-- Start of SOURCE MATERIAL --

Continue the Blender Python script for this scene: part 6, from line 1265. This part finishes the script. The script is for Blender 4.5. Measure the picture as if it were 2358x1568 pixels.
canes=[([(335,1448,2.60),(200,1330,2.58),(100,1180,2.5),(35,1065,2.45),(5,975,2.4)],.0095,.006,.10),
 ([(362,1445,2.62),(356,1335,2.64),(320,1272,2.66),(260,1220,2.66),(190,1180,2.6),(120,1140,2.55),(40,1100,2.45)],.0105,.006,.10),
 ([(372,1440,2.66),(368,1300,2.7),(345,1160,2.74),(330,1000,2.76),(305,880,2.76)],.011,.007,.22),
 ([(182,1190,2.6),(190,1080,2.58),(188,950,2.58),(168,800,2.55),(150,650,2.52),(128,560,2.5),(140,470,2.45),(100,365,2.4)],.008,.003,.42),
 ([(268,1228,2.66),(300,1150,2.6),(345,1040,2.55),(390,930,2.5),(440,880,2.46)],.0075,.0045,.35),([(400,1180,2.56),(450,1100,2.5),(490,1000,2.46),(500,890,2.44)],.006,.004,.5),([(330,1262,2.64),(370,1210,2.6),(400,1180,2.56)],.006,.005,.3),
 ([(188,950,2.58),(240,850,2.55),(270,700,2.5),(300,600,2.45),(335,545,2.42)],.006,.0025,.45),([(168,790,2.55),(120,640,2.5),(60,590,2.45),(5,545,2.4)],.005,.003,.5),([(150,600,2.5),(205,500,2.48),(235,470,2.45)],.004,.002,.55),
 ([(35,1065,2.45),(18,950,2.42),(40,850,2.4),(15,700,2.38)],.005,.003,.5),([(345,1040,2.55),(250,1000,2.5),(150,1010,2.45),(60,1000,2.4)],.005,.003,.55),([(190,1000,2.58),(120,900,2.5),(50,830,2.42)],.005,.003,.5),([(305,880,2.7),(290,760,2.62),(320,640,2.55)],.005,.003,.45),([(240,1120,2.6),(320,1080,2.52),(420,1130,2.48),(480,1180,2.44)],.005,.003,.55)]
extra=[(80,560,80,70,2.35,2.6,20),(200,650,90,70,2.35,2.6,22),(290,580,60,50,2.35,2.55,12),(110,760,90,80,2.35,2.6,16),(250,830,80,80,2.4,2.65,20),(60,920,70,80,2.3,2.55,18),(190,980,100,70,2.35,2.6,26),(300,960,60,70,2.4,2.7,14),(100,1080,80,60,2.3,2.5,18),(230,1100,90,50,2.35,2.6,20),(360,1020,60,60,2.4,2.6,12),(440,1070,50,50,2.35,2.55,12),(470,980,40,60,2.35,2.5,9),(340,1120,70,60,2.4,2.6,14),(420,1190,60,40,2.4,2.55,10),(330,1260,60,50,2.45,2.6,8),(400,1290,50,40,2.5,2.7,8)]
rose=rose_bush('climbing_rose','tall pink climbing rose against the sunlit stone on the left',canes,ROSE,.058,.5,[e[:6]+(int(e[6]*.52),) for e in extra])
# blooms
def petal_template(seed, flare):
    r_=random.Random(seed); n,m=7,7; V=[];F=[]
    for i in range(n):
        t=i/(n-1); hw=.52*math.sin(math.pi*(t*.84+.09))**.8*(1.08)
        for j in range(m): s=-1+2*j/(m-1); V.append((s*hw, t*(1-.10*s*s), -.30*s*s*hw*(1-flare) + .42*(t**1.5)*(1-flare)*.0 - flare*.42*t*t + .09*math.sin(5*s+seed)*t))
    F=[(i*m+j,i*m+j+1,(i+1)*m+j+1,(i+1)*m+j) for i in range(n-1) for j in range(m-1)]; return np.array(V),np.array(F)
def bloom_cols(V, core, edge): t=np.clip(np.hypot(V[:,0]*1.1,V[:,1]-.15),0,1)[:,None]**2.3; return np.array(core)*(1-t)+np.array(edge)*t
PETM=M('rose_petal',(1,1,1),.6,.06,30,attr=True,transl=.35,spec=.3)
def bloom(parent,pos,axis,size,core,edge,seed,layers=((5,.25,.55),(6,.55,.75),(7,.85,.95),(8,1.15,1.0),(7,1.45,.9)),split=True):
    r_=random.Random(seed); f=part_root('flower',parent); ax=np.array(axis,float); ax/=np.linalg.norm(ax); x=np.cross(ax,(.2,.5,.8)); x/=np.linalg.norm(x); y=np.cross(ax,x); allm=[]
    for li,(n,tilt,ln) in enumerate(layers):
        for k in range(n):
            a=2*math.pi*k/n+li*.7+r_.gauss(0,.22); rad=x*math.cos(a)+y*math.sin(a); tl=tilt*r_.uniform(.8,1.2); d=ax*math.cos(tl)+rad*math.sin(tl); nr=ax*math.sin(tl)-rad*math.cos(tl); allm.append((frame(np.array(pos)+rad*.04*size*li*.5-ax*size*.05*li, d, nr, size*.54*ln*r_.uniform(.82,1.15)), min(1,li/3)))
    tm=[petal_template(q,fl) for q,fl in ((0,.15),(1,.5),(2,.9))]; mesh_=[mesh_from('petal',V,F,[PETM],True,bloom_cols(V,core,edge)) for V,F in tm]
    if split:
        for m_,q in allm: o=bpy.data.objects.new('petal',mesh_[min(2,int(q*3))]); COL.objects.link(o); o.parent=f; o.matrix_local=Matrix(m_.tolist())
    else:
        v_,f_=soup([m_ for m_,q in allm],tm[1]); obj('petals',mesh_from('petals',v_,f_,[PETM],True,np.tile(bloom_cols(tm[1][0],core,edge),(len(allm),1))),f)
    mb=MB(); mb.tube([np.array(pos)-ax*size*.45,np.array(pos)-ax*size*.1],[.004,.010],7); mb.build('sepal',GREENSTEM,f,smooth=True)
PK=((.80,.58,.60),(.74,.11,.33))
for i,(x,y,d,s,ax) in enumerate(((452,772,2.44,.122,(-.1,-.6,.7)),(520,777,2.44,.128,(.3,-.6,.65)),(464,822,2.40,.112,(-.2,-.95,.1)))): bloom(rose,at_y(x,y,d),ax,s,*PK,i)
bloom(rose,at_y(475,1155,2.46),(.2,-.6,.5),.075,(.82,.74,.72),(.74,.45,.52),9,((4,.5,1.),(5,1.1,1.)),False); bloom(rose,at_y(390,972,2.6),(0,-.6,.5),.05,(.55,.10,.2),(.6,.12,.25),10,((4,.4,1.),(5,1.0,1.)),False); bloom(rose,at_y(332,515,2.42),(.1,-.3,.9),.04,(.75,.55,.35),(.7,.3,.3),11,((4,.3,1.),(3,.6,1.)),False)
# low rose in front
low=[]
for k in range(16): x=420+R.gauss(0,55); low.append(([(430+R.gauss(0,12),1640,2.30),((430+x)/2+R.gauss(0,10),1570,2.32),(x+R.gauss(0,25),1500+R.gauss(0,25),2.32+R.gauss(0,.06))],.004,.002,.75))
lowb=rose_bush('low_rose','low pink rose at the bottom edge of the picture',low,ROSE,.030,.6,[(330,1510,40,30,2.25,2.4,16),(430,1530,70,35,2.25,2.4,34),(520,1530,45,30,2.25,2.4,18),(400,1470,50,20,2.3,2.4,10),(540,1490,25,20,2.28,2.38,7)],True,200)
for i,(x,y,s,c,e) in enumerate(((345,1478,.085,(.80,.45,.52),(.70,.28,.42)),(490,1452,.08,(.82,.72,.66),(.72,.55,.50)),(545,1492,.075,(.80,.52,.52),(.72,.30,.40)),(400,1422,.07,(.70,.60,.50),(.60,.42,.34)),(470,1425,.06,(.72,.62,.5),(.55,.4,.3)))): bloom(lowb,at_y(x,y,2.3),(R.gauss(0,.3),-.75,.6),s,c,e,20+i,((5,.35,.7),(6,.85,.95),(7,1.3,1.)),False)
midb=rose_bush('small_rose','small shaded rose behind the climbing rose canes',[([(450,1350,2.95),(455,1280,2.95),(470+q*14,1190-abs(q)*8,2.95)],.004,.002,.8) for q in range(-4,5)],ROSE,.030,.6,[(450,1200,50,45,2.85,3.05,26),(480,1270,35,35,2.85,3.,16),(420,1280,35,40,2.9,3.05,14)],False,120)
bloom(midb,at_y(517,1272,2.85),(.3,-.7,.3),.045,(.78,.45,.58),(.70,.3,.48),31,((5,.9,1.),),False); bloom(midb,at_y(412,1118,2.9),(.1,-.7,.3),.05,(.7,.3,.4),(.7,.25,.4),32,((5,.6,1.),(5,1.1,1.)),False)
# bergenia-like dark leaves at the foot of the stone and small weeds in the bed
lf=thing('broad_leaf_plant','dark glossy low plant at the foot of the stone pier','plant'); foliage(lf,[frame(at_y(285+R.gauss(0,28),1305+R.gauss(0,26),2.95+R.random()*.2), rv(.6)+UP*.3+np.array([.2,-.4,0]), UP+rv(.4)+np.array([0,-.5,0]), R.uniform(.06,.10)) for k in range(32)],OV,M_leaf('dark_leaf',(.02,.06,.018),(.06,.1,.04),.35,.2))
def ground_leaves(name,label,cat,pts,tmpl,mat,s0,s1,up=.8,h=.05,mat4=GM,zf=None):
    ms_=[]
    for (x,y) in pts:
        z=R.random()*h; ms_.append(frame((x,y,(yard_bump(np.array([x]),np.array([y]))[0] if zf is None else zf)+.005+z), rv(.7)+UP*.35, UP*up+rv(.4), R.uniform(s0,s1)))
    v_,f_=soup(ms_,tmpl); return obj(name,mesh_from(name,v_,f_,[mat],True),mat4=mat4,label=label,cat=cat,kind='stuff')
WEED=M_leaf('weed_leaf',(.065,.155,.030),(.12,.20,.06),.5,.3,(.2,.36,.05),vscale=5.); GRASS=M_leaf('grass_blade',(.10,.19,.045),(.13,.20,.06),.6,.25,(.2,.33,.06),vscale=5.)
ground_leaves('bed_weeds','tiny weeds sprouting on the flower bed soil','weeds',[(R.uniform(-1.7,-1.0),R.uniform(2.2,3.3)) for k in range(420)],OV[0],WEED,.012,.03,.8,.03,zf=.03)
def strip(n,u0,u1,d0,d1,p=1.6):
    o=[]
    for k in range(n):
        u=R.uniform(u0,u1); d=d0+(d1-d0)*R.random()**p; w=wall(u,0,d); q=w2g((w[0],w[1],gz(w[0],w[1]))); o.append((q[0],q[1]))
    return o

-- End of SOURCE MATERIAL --

EXERCISE DESCRIPTION:
Pick out each line that holds the string "picture".

RESPONSE FOR THIS EXERCISE:
Continue the Blender Python script for this scene: part 6, from line 1265. This part finishes the script. The script is for Blender 4.5. Measure the picture as if it were 2358x1568 pixels.
lowb=rose_bush('low_rose','low pink rose at the bottom edge of the picture',low,ROSE,.030,.6,[(330,1510,40,30,2.25,2.4,16),(430,1530,70,35,2.25,2.4,34),(520,1530,45,30,2.25,2.4,18),(400,1470,50,20,2.3,2.4,10),(540,1490,25,20,2.28,2.38,7)],True,200)